Material provided:
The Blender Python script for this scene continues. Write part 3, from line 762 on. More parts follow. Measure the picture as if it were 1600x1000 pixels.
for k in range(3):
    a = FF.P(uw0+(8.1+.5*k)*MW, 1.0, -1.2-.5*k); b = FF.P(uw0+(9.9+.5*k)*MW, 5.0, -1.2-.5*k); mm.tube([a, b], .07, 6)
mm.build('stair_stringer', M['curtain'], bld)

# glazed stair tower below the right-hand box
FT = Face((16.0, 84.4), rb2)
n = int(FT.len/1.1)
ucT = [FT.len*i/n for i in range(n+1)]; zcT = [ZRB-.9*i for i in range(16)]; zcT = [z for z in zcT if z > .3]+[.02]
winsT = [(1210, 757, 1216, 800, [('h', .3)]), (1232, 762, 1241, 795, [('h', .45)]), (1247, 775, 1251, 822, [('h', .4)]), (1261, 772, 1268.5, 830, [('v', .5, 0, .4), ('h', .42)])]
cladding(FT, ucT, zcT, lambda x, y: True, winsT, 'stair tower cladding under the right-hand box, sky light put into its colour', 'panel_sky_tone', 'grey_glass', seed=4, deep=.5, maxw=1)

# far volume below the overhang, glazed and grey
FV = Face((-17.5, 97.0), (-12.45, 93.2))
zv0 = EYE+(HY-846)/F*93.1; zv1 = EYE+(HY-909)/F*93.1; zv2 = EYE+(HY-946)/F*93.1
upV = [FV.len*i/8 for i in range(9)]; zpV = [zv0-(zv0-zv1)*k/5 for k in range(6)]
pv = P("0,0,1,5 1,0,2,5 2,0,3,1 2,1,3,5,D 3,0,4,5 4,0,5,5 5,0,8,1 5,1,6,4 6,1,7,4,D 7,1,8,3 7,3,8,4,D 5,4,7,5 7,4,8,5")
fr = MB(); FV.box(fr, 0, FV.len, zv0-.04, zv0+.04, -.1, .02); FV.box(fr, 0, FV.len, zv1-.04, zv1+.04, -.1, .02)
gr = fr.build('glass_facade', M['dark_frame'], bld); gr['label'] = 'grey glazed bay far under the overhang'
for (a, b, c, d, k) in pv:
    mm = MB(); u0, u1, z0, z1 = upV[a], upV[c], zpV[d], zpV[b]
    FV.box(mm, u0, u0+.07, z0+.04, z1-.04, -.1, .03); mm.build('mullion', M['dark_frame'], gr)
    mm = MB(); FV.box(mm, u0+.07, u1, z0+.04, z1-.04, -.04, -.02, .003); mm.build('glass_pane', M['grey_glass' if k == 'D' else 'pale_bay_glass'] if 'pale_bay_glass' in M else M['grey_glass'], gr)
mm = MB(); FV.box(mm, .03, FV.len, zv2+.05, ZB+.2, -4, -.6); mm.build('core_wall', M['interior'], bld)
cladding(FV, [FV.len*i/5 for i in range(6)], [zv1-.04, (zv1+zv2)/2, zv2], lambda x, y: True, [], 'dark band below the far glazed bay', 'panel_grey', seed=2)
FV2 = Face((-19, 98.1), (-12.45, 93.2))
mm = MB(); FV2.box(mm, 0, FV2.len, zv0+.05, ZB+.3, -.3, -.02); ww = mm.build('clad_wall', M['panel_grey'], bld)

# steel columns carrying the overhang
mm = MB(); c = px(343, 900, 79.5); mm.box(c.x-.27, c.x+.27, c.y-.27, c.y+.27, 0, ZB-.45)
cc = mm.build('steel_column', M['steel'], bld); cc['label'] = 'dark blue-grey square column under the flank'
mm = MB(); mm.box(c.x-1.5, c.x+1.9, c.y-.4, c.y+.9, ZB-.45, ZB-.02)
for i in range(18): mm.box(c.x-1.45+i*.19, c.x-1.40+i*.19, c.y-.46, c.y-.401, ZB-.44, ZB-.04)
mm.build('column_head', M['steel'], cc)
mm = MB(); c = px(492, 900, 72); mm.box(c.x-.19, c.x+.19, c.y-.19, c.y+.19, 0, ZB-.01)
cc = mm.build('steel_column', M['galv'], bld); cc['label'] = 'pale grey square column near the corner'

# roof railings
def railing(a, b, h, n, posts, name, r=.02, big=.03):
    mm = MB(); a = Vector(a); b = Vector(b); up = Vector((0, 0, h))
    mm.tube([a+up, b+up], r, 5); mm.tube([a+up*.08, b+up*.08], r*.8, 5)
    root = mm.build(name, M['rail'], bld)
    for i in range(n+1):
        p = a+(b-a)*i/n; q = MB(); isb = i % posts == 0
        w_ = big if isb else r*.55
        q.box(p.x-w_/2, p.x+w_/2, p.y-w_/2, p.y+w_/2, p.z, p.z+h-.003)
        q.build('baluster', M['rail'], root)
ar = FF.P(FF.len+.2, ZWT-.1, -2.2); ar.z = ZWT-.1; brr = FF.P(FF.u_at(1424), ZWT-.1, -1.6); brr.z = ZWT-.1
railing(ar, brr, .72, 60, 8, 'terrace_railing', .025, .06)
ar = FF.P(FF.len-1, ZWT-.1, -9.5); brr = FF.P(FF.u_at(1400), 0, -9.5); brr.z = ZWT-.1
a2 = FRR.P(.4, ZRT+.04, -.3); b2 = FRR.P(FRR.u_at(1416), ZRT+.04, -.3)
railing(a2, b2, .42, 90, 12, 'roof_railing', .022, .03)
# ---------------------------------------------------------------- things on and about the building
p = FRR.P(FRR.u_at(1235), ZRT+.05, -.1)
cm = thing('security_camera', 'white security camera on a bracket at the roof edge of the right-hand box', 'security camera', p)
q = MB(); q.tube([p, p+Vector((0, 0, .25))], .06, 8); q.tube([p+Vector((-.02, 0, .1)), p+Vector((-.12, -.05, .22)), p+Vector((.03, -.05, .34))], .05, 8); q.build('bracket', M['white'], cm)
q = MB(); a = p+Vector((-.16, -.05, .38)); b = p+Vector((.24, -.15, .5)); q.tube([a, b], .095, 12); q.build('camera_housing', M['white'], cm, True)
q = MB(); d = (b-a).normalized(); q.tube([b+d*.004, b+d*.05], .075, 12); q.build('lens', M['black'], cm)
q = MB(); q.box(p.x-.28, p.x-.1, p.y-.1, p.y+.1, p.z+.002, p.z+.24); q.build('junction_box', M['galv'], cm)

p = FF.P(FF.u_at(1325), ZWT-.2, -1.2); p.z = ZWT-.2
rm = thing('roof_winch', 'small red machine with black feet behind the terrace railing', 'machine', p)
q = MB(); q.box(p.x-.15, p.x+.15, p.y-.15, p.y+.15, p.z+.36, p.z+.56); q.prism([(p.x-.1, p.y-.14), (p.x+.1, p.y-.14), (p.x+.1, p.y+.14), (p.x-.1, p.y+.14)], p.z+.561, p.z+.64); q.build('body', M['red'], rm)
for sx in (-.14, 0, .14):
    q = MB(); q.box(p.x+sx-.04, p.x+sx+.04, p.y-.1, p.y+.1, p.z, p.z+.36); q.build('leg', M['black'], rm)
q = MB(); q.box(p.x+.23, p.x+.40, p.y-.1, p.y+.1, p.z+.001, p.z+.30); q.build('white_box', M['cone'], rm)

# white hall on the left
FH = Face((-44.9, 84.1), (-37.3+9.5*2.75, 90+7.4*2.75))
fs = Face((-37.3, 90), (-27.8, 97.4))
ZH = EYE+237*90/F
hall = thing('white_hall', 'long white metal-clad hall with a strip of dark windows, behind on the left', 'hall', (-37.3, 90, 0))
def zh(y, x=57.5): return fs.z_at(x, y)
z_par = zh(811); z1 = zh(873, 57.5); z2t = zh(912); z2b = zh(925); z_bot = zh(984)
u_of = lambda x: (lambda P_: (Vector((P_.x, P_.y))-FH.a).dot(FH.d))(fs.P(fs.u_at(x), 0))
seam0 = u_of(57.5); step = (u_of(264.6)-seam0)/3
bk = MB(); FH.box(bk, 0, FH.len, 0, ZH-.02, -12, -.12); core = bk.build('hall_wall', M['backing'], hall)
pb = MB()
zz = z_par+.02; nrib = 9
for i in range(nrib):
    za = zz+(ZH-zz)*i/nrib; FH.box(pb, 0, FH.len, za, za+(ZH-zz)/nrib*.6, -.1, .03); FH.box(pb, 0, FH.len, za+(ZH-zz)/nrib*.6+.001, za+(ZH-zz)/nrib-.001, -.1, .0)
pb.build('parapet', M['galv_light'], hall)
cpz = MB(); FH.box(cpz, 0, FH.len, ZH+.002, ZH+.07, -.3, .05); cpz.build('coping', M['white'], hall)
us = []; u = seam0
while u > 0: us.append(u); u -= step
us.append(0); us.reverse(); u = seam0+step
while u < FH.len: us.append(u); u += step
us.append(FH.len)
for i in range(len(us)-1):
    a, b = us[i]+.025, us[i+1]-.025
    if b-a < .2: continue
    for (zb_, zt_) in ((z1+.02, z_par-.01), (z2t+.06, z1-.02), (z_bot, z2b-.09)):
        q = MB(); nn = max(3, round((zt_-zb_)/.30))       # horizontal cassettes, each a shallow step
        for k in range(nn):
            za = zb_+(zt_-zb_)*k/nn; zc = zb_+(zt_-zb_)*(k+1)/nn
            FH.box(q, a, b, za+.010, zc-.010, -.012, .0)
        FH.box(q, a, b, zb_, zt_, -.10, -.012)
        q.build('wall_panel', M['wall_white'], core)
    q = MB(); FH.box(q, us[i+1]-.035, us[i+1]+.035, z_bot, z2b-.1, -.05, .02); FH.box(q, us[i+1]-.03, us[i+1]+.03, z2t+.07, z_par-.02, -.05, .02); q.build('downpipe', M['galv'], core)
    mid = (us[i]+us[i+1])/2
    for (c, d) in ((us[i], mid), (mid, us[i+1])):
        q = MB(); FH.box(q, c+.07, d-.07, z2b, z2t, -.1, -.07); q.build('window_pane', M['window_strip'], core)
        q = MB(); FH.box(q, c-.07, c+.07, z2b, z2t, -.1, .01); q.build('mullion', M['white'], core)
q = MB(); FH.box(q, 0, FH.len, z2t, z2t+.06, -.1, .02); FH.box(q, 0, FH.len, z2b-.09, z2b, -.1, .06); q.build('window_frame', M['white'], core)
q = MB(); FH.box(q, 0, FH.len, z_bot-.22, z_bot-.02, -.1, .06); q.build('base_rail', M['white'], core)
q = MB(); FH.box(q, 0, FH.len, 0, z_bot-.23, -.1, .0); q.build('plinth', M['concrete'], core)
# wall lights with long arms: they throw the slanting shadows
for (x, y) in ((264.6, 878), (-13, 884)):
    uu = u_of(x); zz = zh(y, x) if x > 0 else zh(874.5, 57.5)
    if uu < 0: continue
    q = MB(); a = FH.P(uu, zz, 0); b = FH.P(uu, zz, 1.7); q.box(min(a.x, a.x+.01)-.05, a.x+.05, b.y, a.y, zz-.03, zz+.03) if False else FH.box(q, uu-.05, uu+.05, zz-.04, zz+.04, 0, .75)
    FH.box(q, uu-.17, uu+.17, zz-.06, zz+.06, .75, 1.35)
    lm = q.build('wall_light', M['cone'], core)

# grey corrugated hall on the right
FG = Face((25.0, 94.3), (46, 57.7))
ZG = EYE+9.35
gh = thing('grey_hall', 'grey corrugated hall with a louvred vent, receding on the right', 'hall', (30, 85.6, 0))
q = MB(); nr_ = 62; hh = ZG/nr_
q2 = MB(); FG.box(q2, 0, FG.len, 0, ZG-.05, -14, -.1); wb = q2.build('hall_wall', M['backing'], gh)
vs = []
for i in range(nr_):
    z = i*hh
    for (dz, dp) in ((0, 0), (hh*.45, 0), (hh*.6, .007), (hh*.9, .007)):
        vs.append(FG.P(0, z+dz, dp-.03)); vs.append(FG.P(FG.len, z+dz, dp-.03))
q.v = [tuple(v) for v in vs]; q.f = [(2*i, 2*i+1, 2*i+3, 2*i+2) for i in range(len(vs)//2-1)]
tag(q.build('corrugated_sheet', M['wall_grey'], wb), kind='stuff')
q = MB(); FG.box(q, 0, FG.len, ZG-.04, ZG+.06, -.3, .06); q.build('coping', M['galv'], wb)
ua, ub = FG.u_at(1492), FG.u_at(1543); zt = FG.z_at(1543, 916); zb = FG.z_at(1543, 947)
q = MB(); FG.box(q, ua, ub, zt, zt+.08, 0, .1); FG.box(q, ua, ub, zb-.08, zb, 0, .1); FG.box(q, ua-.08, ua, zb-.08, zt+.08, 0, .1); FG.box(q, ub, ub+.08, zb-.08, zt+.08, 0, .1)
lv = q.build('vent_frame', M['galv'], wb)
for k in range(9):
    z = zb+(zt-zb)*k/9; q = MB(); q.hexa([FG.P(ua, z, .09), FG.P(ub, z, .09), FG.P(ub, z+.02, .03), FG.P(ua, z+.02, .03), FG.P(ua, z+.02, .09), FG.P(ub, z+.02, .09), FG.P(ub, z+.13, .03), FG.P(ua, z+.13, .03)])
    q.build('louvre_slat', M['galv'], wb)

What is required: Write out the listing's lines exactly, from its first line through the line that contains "mm.build('stair_stringer', M['curtain'], bld)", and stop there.

The result:
The Blender Python script for this scene continues. Write part 3, from line 762 on. More parts follow. Measure the picture as if it were 1600x1000 pixels.
for k in range(3):
    a = FF.P(uw0+(8.1+.5*k)*MW, 1.0, -1.2-.5*k); b = FF.P(uw0+(9.9+.5*k)*MW, 5.0, -1.2-.5*k); mm.tube([a, b], .07, 6)
mm.build('stair_stringer', M['curtain'], bld)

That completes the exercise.